New guidance to protect large marine animals from UK marine renewable energy development has been put forward in a ground-breaking new report

The report examines the likelihood of whales, basking sharks and other large animals becoming entangled in marine renewable mooring systems.

The collaborative report, carried out by the University of Exeter and the Scottish Association for Marine Science, suggests moorings are likely to pose a ‘relatively modest risk’ to marine animals - particularly when compared to the risk posed by some fishing activities.

In response, the report provides a series of recommendations for the industry to reduce entanglement risks, including encouraging developers to follow a risk assessment process when submitting a development proposal, and providing details of both existing and planned routine inspection regimes involving moorings.

Professor Lars Johanning, from the University’s Renewable Energy department based at the Penryn Campus, Cornwall, said: “As identified within a report published by DECC wave and tidal energy combined has the potential to deliver around 20 per cent of the UK’s current electricity needs which equates to an installed capacity of around 30 – 50GW. In order to allow the extraction of this energy to be sustainable and with minimum impact environmental impact studies are essential, and this interdisciplinary study has provided further insight into the relative risk of typical mooring configurations.

The global marine renewable energy (MRE) industry, which includes offshore wind, wave and tidal energy, is developing rapidly.  As increasing numbers of devices are set to be deployed, concerns have been raised over potential environmental impacts, including the risk of ‘marine megafauna’ – such as whales and basking sharks - becoming entangled in mooring systems and associated power cables.
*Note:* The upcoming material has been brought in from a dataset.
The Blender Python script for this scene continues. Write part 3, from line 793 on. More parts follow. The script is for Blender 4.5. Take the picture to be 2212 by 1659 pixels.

The new report set out to review existing information on entanglement risks to marine megafauna posed by moorings.  It identified some circumstances where moorings associated with Marine Renewable Energy devices could potentially pose a risk, including if derelict fishing gears become attached to the mooring and so posing an entanglement risk for a wide range of species including fish and diving seabirds.

The report was commissioned by the Scottish Natural Heritage (SNH).

Ron Macdonald, the SNH director of policy and advice, said: “Our role is to provide information and advice to developers and consenting authorities on potential impacts of marine energy installations and how these impacts might be avoided or minimised. In order to do this, we need to have the best available research to refer to. That’s why we commissioned this work.”